O PT tem falado em revisão ou “revogação” da reforma trabalhista. O que deve mudar nesta área?
As alterações nesta área passarão por um entendimento tripartite: trabalhadores, setor público e setor privado. É preciso uma política de estímulo ao emprego sem a falsa ideia de que o trabalho precarizado e temporário seja a meta brasileira. Estamos falando de gerar emprego por mais de 12 meses, com recolhimento de encargos à Previdência, 13º e férias.
A proposta de ampliar a desoneração da folha de pagamento de forma linear, atingindo cerca de 30 milhões que ganham até um salário mínimo, chegou a ser cogitada no atual governo, mas foi descartada. Ela pode ser retomada num eventual governo Lula?
A desoneração da folha tem a ver com um custo menor para estimular mais empregos. E reduzir o custo por empregado é, sim, um ponto que a gente está sempre discutindo. Ainda não há proposta pactuada, mas é um tema que vamos tratar. Da mesma forma, a redução de tributos no consumo. É isso que o presidente Lula quer dizer quando fala em trazer o gás de cozinha para a cesta básica, desonerar produtos que ajudem a impactar o poder de compra da população de baixa renda e também da classe média.

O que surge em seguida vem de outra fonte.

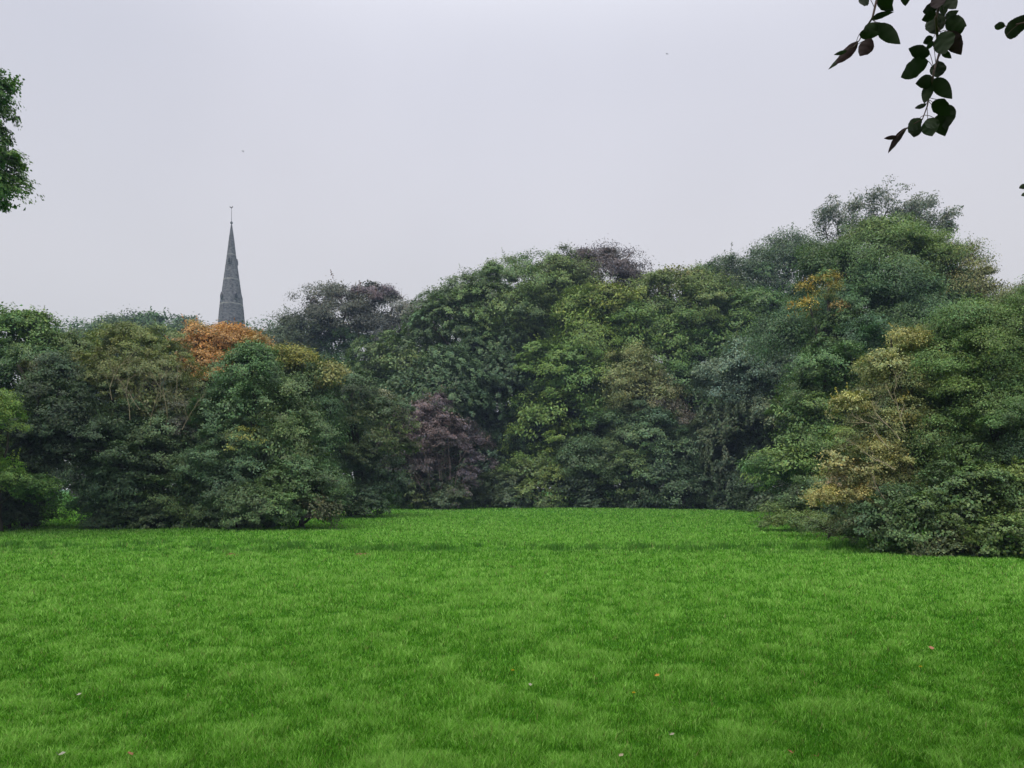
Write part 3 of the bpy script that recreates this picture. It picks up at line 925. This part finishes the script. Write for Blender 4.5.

O objetivo é desonerar e subsidiar, o que foi um dos pontos centrais do governo Dilma, ou promover uma reforma tributária?
Temos interesse de tratar esse pacto sobre os tributos em relação ao consumo, iincluindo o ICMS, porque entendemos que isso hoje gera desigualdade. Seguramente a proposta do Confaz (Conselho Nacional de Secretários de Fazenda) para reforma tributária que está no Congresso será uma referência num futuro governo Lula.
Lamento muito, por exemplo, a forma atabalhoada e populista do decreto de redução do IPI assinado por Bolsonaro. O estudo mostra que aproximadamente 20 setores da indústria, como bebidas, cosméticos e automobilística, compõem quase a totalidade da receita do IPI. E que é possível fazer isenção do IPI nas outras 90 áreas, que trazem uma arrecadação de R$ 6 bilhões, numa pactuação com os entes federativos e setor privado, de forma que estimule o crescimento e, com isso, melhore as receitas.